Provided data:
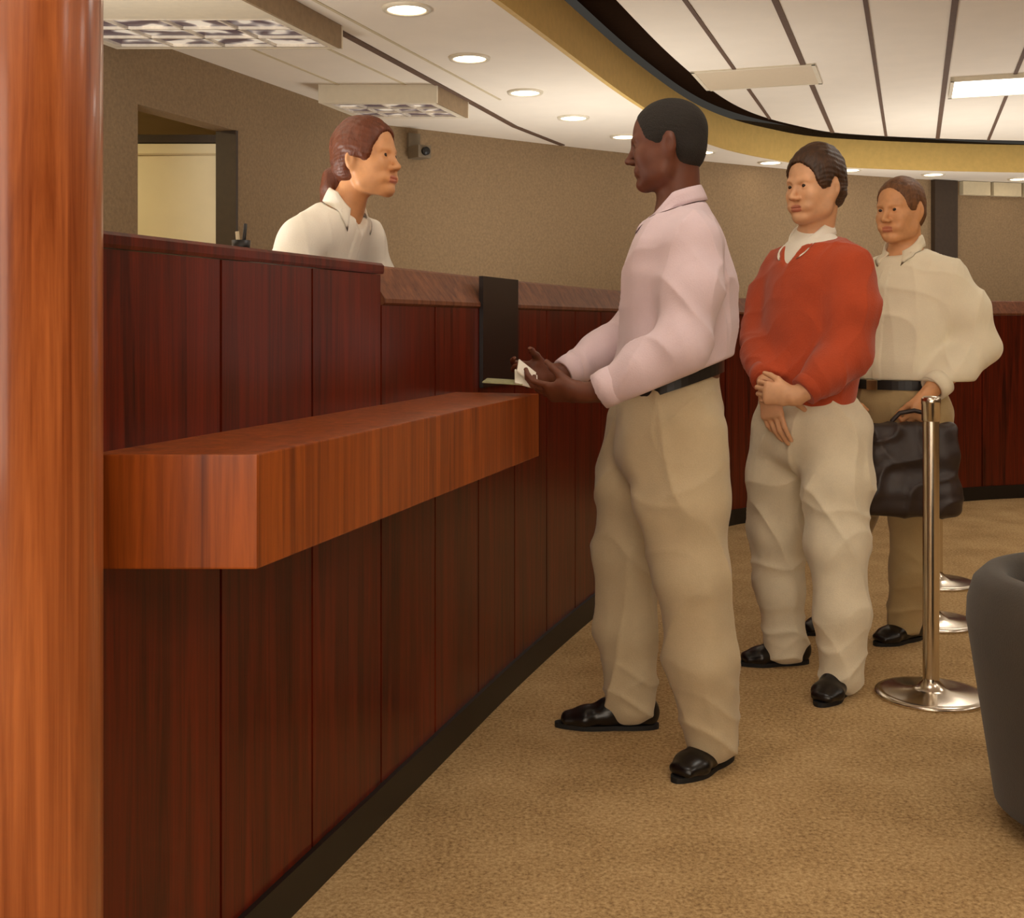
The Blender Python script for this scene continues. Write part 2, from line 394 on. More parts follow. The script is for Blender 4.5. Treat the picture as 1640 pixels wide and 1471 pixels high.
edges = [0.0]+[first+PITCH*i for i in range(int((L[-1]-first)/PITCH)+1)]+[float(L[-1])]
blk = s0+4*PITCH
for a, b in zip(edges[:-1], edges[1:]):
    if b-a < .02: continue
    A = sub(a+.004, b-.004); top = HT-.028 if a < blk-2.1*PITCH else HT-.101
    slab(A, offset(A, -.02), .09, top).build('front_panel', M['panel'], counter)
    if abs(a-blk) < .02: slab(offset(A, .014), offset(A, .0005), 1.001, HT-.004).build('dark_post', M['blackpanel'], counter)
A = sub(0, float(L[-1]))
slab(offset(A, -.012), offset(A, -.13), 0, HT-.102).build('core', M['black'], counter)
# kick plate: a thin black strip proud of the panels
slab(offset(A, .012), offset(A, -.02), 0, .09).build('kick_plate', M['black'], counter)
# flat cap on the near stretch, a sloping cap band farther on
ySL = s_at_y(2.85); A1 = sub(0, ySL); A2 = sub(ySL, float(L[-1]))
mb = MB(); mb.sweep([(.002, HT-.026), (.004, HT-.02), (.004, HT-.006), (-.002, HT), (-.16, HT), (-.16, HT-.028)], [(p.x, p.y, 0) for p in A1], smooth=False); mb.build('counter_cap', M['panel'], counter)
mb = MB(); mb.sweep([(.0, HT-.10), (.006, HT-.095), (.006, HT-.085), (-.045, HT-.006), (-.055, HT), (-.16, HT), (-.16, HT-.10)], [(p.x, p.y, 0) for p in A2], smooth=False); mb.build('counter_cap', M['cap'], counter)
# writing shelf fixed on the front, its near end cut square to the viewer
sA, sB = s_at_y(1.784), s_at_y(3.36)
SA = sub(s_at_y(1.5), sB)
def from_y(path, y0, n=40):
    out = [p for p in path if p.y > y0+.01]; i = path.index(out[0]); a, b = path[i-1], path[i]
    return rs([a.lerp(b, (y0-a.y)/(b.y-a.y))]+out, n)
fr_ = from_y(offset(SA, .245), 1.784); bk = from_y(SA, 1.784)
slab(fr_, bk, .827, 1.0).build('writing_shelf', M['shelf'], counter, bevel=.003)
# staff side ledge
e0, e1 = s_at_y(3.0), s_at_y(4.3); SB = sub(e0, e1)
slab(offset(SB, -.13), offset(SB, -.36), .96, 1.0).build('staff_ledge', M['shelf'], counter)
mb = MB(); mb.box((-1.6, 2.6, 0), (-.42, 3.05, .08)); mb.box((-1.6, 3.05, 0), (-.28, 4.4, .08)); struct(mb.build('floor_teller', M['carpet']))

# ------------------------------------------------------------------ wooden column
cm = empty('wooden_column', (0, 0, 0), 'thick round polished orange brown wooden column at the left edge', 'column')
CR, CC = .118, (-.662, 1.56, 0)
for i in range(1):
    mb = MB(); mb.lathe([(CR, .10), (CR, H1+.0)], CC, 64); mb.build('shaft', M['column'], cm)
mb = MB(); mb.lathe([(CR+.012, 0), (CR+.012, .09), (CR+.006, .1), (CR, .101)], CC, 64); mb.build('base', M['black'], cm)

# ------------------------------------------------------------------ stanchions
def stanchion(x, y, label, src=None):
    if src:
        c = src.copy(); COL.objects.link(c); c.location = (x, y, 0); c['label'] = label
        for ch in list(src.children):
            d = ch.copy(); COL.objects.link(d); d.parent = c
        return c
    e = empty('stanchion', (x, y, 0), label, 'barrier post', 'queue barrier posts')
    mb = MB(); mb.lathe([(.172, 0), (.175, .006), (.171, .012), (.15, .0155), (.06, .022), (.046, .03), (.026, .05), (.0255, .06)], n=64); mb.build('base', M['steel'], e)
    mb = MB(); mb.lathe([(.0255, .05), (.0255, .88)], n=40); mb.build('pole', M['steel'], e)
    mb = MB(); mb.lathe([(.0255, .88), (.029, .883), (.029, .935), (.03, .937), (.03, .952), (.024, .96), (.0001, .962)], n=40); mb.build('cap', M['steel'], e)
    return e
st = stanchion(1.342, 3.8, 'chrome barrier post standing nearest, in front of the cream shirted man')
stanchion(1.675, 4.72, 'chrome barrier post behind the cream shirted man, middle of the row', st)
stanchion(1.945, 5.43, 'chrome barrier post farthest back in the row', st)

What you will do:
Give back every line exactly as it stands, pictures excluded.

Task answer:
The Blender Python script for this scene continues. Write part 2, from line 394 on. More parts follow. The script is for Blender 4.5. Treat the picture as 1640 pixels wide and 1471 pixels high.
edges = [0.0]+[first+PITCH*i for i in range(int((L[-1]-first)/PITCH)+1)]+[float(L[-1])]
blk = s0+4*PITCH
for a, b in zip(edges[:-1], edges[1:]):
    if b-a < .02: continue
    A = sub(a+.004, b-.004); top = HT-.028 if a < blk-2.1*PITCH else HT-.101
    slab(A, offset(A, -.02), .09, top).build('front_panel', M['panel'], counter)
    if abs(a-blk) < .02: slab(offset(A, .014), offset(A, .0005), 1.001, HT-.004).build('dark_post', M['blackpanel'], counter)
A = sub(0, float(L[-1]))
slab(offset(A, -.012), offset(A, -.13), 0, HT-.102).build('core', M['black'], counter)
# kick plate: a thin black strip proud of the panels
slab(offset(A, .012), offset(A, -.02), 0, .09).build('kick_plate', M['black'], counter)
# flat cap on the near stretch, a sloping cap band farther on
ySL = s_at_y(2.85); A1 = sub(0, ySL); A2 = sub(ySL, float(L[-1]))
mb = MB(); mb.sweep([(.002, HT-.026), (.004, HT-.02), (.004, HT-.006), (-.002, HT), (-.16, HT), (-.16, HT-.028)], [(p.x, p.y, 0) for p in A1], smooth=False); mb.build('counter_cap', M['panel'], counter)
mb = MB(); mb.sweep([(.0, HT-.10), (.006, HT-.095), (.006, HT-.085), (-.045, HT-.006), (-.055, HT), (-.16, HT), (-.16, HT-.10)], [(p.x, p.y, 0) for p in A2], smooth=False); mb.build('counter_cap', M['cap'], counter)
# writing shelf fixed on the front, its near end cut square to the viewer
sA, sB = s_at_y(1.784), s_at_y(3.36)
SA = sub(s_at_y(1.5), sB)
def from_y(path, y0, n=40):
    out = [p for p in path if p.y > y0+.01]; i = path.index(out[0]); a, b = path[i-1], path[i]
    return rs([a.lerp(b, (y0-a.y)/(b.y-a.y))]+out, n)
fr_ = from_y(offset(SA, .245), 1.784); bk = from_y(SA, 1.784)
slab(fr_, bk, .827, 1.0).build('writing_shelf', M['shelf'], counter, bevel=.003)
# staff side ledge
e0, e1 = s_at_y(3.0), s_at_y(4.3); SB = sub(e0, e1)
slab(offset(SB, -.13), offset(SB, -.36), .96, 1.0).build('staff_ledge', M['shelf'], counter)
mb = MB(); mb.box((-1.6, 2.6, 0), (-.42, 3.05, .08)); mb.box((-1.6, 3.05, 0), (-.28, 4.4, .08)); struct(mb.build('floor_teller', M['carpet']))

# ------------------------------------------------------------------ wooden column
cm = empty('wooden_column', (0, 0, 0), 'thick round polished orange brown wooden column at the left edge', 'column')
CR, CC = .118, (-.662, 1.56, 0)
for i in range(1):
    mb = MB(); mb.lathe([(CR, .10), (CR, H1+.0)], CC, 64); mb.build('shaft', M['column'], cm)
mb = MB(); mb.lathe([(CR+.012, 0), (CR+.012, .09), (CR+.006, .1), (CR, .101)], CC, 64); mb.build('base', M['black'], cm)

# ------------------------------------------------------------------ stanchions
def stanchion(x, y, label, src=None):
    if src:
        c = src.copy(); COL.objects.link(c); c.location = (x, y, 0); c['label'] = label
        for ch in list(src.children):
            d = ch.copy(); COL.objects.link(d); d.parent = c
        return c
    e = empty('stanchion', (x, y, 0), label, 'barrier post', 'queue barrier posts')
    mb = MB(); mb.lathe([(.172, 0), (.175, .006), (.171, .012), (.15, .0155), (.06, .022), (.046, .03), (.026, .05), (.0255, .06)], n=64); mb.build('base', M['steel'], e)
    mb = MB(); mb.lathe([(.0255, .05), (.0255, .88)], n=40); mb.build('pole', M['steel'], e)
    mb = MB(); mb.lathe([(.0255, .88), (.029, .883), (.029, .935), (.03, .937), (.03, .952), (.024, .96), (.0001, .962)], n=40); mb.build('cap', M['steel'], e)
    return e
st = stanchion(1.342, 3.8, 'chrome barrier post standing nearest, in front of the cream shirted man')
stanchion(1.675, 4.72, 'chrome barrier post behind the cream shirted man, middle of the row', st)
stanchion(1.945, 5.43, 'chrome barrier post farthest back in the row', st)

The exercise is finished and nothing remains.